Da sempre per la sinistra, per gli Italiani in genere, l’America Latina ha un posto speciale nella geografia del cuore. Dalla fine del XIX secolo, si può dire fino ai giorni nostri, un cordone ombelicale fatto di sofferenza e partenze ha legato i nostri migranti ad una terra geograficamente così lontana. Metà della popolazione Brasiliana ed Argentina e anche una buona percentuale della popolazione cilena sono di origine italiane, e non poche migranti di ritorno hanno come nome proprio America, a ricordo delle speranze che in quella migrazione avevano posto i loro nonni.
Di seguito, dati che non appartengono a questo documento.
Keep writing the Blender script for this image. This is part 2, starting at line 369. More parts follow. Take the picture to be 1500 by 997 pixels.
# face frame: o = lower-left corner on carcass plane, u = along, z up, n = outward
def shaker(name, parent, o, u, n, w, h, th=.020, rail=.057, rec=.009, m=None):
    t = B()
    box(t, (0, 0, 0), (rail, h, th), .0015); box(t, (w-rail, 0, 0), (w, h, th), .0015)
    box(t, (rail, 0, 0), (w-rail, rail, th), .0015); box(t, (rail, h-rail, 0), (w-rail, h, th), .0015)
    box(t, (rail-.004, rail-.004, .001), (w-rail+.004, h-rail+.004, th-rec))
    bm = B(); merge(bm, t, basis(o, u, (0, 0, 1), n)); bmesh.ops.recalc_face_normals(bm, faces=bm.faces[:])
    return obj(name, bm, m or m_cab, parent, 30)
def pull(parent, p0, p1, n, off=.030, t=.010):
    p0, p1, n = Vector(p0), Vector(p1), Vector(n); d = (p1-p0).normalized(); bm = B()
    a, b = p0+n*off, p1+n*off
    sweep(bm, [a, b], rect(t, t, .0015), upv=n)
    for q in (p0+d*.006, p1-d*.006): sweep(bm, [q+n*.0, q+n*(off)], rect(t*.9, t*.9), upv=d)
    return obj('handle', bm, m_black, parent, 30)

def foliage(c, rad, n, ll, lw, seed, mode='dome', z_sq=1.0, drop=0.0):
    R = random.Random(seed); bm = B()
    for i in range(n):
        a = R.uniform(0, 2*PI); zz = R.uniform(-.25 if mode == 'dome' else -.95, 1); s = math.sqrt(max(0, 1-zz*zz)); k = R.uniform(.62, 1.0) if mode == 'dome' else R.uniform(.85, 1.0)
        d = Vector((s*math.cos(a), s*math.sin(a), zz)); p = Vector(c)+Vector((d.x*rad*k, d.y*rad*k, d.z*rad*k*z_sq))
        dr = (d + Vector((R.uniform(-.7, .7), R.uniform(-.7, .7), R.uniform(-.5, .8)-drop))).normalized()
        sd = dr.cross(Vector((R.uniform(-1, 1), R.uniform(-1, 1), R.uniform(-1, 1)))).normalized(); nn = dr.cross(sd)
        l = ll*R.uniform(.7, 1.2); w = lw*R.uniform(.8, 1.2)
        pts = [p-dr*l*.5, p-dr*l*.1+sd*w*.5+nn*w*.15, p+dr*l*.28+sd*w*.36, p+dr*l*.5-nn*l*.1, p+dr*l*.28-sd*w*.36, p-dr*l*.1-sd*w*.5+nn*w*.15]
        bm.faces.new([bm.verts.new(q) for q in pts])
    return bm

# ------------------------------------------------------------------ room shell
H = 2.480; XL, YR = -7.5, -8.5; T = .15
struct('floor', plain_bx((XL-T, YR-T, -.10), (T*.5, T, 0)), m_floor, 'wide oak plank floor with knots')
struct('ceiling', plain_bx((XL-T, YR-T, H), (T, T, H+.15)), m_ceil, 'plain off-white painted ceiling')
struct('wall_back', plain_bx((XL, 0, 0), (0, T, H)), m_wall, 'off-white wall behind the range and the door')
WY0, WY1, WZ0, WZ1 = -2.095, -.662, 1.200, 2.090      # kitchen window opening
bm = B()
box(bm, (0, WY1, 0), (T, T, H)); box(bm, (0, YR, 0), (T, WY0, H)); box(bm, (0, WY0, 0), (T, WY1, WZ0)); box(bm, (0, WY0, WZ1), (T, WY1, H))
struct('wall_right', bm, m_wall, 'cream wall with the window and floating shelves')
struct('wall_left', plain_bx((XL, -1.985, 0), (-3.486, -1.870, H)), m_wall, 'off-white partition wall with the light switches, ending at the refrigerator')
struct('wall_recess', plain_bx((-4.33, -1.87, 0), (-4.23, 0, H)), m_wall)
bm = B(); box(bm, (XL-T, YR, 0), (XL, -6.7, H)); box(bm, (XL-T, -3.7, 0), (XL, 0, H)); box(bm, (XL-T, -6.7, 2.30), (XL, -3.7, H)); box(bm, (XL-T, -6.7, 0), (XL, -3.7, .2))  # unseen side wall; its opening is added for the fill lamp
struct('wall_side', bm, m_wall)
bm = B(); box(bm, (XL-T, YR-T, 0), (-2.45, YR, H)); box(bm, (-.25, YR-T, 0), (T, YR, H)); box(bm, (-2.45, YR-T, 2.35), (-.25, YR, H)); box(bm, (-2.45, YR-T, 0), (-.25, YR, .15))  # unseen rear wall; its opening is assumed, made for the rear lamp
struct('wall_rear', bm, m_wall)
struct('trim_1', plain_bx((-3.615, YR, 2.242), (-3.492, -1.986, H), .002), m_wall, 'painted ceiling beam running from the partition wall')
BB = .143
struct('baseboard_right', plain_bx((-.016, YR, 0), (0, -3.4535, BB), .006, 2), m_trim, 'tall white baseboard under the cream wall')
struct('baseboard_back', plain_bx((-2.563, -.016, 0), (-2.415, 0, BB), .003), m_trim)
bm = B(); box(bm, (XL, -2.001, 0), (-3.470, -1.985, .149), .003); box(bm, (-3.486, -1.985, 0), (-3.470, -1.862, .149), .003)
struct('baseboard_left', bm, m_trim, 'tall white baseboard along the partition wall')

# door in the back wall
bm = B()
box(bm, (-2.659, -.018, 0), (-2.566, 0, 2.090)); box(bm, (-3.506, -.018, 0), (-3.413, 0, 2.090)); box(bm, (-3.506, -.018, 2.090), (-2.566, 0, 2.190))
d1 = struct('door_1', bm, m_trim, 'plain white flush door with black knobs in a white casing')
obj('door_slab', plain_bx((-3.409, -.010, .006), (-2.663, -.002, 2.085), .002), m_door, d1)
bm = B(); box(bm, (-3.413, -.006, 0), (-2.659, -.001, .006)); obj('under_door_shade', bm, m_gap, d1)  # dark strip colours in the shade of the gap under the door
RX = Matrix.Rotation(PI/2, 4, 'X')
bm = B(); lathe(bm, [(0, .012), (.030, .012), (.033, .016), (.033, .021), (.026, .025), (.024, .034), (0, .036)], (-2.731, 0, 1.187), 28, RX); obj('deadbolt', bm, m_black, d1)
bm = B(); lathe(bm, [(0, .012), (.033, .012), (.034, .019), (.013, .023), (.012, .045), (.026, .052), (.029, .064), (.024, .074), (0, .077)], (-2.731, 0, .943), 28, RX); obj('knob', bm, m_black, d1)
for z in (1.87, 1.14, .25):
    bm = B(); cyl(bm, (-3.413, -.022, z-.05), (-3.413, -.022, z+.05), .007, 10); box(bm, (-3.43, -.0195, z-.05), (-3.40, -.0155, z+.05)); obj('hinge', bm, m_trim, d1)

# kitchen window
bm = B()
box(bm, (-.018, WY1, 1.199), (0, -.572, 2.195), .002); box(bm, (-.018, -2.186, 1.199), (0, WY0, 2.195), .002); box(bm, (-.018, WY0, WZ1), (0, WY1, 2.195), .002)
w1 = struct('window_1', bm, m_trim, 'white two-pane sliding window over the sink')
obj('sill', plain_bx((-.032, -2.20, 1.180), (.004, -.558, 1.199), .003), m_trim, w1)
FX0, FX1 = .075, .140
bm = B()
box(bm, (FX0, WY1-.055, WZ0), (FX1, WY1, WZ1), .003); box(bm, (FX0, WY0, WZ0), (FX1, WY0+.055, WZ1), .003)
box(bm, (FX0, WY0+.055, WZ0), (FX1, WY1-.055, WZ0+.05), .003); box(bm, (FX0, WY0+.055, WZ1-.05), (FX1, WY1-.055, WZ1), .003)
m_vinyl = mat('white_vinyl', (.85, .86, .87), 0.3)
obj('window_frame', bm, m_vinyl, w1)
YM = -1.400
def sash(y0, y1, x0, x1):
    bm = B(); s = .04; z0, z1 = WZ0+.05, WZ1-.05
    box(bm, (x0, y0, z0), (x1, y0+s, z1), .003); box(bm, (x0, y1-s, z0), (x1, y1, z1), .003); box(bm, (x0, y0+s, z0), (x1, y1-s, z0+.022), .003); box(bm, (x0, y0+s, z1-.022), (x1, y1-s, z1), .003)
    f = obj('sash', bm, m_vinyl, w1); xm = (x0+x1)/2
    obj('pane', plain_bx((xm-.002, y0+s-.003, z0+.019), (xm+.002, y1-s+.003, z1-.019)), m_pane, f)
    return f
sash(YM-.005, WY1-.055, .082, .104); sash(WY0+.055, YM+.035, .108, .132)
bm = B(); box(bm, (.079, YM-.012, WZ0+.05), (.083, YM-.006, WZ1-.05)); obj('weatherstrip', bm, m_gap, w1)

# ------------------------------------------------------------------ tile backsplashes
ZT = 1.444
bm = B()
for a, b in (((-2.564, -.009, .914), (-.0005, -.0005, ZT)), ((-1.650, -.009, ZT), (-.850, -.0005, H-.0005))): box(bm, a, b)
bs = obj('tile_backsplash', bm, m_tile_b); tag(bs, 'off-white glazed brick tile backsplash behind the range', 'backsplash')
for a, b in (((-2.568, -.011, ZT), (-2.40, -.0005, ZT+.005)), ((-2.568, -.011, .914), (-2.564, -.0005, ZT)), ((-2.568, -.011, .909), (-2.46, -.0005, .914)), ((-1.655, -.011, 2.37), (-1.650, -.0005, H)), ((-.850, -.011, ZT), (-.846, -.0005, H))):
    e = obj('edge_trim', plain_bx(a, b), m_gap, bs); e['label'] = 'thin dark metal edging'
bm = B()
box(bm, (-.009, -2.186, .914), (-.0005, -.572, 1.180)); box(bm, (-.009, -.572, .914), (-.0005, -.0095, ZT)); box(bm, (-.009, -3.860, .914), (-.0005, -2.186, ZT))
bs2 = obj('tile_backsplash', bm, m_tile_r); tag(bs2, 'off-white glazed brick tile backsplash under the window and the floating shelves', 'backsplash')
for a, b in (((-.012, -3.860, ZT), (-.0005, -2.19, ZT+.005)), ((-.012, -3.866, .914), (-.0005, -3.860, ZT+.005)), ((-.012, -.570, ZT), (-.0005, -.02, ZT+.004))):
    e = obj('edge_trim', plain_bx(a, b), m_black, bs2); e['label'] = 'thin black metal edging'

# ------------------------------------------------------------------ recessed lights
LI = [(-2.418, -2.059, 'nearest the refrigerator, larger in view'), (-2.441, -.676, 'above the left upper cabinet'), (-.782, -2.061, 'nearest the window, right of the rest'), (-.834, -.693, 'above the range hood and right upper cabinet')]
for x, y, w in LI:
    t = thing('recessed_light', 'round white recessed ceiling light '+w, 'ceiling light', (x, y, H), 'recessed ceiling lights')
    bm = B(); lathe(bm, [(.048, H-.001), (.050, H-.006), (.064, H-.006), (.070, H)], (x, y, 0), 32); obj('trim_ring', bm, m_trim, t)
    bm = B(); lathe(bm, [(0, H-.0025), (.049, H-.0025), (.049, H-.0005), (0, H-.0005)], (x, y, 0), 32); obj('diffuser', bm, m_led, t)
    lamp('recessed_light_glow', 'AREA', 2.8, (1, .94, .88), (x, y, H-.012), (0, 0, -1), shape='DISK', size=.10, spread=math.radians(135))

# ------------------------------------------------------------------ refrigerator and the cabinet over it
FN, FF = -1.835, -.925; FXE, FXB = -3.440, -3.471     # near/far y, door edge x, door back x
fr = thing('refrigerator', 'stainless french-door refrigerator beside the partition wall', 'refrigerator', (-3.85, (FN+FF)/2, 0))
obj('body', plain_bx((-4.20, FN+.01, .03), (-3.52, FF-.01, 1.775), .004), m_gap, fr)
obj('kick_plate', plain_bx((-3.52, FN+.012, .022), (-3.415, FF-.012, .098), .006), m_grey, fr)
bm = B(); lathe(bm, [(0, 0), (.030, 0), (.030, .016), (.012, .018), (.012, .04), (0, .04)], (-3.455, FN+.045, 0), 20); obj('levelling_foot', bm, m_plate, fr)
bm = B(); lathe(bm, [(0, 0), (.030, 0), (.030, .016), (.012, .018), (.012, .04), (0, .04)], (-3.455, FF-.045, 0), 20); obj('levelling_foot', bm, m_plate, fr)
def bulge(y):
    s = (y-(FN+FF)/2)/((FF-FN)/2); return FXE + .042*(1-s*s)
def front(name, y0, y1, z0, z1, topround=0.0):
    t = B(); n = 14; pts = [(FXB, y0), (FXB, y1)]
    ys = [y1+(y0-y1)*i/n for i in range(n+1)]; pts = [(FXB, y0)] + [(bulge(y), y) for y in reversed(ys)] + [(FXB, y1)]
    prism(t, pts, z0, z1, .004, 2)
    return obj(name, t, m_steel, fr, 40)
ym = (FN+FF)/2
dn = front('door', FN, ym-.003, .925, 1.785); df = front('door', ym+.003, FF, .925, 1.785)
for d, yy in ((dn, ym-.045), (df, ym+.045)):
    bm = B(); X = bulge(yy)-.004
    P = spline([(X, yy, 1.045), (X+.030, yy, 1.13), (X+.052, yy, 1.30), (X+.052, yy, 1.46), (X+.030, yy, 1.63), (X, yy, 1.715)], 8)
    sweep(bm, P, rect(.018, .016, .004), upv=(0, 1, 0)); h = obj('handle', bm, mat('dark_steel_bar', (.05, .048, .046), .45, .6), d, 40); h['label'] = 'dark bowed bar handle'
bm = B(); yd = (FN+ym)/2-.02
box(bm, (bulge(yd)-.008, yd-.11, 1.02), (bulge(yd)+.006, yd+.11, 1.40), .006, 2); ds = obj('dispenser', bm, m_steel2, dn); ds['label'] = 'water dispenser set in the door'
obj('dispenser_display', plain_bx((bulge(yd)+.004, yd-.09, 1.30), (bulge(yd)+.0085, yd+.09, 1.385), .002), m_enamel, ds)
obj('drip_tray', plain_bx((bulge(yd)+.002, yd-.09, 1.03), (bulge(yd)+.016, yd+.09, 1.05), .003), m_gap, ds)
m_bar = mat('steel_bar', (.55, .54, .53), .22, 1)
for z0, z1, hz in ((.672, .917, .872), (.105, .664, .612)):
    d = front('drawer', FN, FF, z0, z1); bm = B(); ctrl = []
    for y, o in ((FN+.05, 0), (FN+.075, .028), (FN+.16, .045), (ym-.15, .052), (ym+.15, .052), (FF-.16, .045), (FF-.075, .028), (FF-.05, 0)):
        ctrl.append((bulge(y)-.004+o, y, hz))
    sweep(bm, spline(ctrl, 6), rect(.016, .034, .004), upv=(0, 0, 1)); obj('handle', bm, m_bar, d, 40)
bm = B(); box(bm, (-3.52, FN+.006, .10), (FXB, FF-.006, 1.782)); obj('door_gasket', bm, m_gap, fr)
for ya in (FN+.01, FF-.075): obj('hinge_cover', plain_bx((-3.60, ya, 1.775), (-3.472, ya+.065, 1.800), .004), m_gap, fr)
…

Ma vi è anche un legame politico culturale profondo che ha formato intere generazioni di attivisti politico culturali del nostro paese, dal Cinema Novo Brasiliano a Gabriel Garcia Marquez, a “Los Olivados” di Lois Bunuel; e poi il Che, il Cile di Allende e (ahimè) di Pinochet, i desaparecidos, metà argentini e metà italiani. Quindi non c’è da stupirsi del fatto che, in questi giorni di ritorno all’attualità della cronaca di stati latino americani, la nostra associazione non sia indifferente. E’ una cronaca complessa e triste. La repressione in Cile delle proteste popolari, la cui richiesta fondamentale era ed è l’abolizione della Costituzione di Pinochet, con metodi e brutalità tipica non di una democrazia ma appunto della dittatura di Pinochet. Prima ancora c’era stato il golpe giudiziario contro Lula, il cui giudice neutrale è stato premiato con la nomina a ministro dall’attuale presidente Bolsonaro, ed ora il presidente della Bolivia Evo Morales costretto all’esilio da un colpo di stato militare. Come associazione tre sono le questioni che ci sembrano essere importanti e da sottolineare: 1) Mai e poi mai, in nessuno caso la nostra associazione può accettare un cambio di governo con l’uso della forza. Se quel governo in misura grande o grandissima è colpevole di abusi o malversazioni, le vie sono solo legali. Mai e poi mai un presidente eletto deve essere costretto all’esilio. Si può mandare a casa solo con le elezioni o con regolari procedure di impeachment previste da ogni legislazione democratica; 2) Le ragioni addotte per giustificare l’allontanamento di Evo Morales appaiono strumentali. L’essere stato non alla altezza delle aspettative, aver patrocinato politiche arroganti e inconcludenti nei confronti di questo o quel gruppo di avversari o ex sostenitori,
studenti, associazioni di nativi o quant’altro, non può farci accettare l’uso della forza per cambiare un governo. Le forze che hanno rovesciato Morales dicono ben altro. Hanno dichiarato di voler concentrare le proprie attenzioni devastatrici contro la biblioteca personale di Alvaro Garcia Linera, composta da oltre 30 mila titoli, con il proposito di bruciarla. Alvaro Garcia Linera non è solo un politico, ma un finissimo intellettuale, uno studioso di Gramsci, autore di pregevoli testi di analisi storica, sociale e filosofica. Cosa c’entra questo col malgoverno? Nulla. E nemmeno la difesa della proprietà privata delle miniere di litio c’entra molto. Al centro delle motivazioni del colpo di stato c’è l’odio per il successo delle politiche di contrasto alla povertà e di redistribuzione della ricchezza che ha alleviato la vita di molti poveri boliviani ed angustiato le élites economiche di quel paese. 3) I fatti boliviani hanno anche il grande insegnamento per la sinistra e per la nostra associazione di stare attenti ad ogni personalismo, ad ogni politica che porti ad un uomo solo al comando. Evitare con cura quel che un tempo veniva definito “culto della personalità” è un antidoto che deve essere sempre presente nelle nostre politiche. Affidarsi al lavoro politico collettivo, ascoltare sempre gli altri, saper fare un passo indietro quando è opportuno, può far fare alle nostre politiche due passi avanti e non essere travolti dalla reazione. Quel che preoccupa è l’assordante silenzio dell’Europa, delle sue istituzioni, dei suoi governi compreso quello italiano, in genere così solerti a difendere la cultura politica della società occidentale ed oggi mute di fronte allo stravolgimenti dei principi minimi della democrazia. A queste istituzioni chiediamo di uscire da tale atteggiamento ambiguo.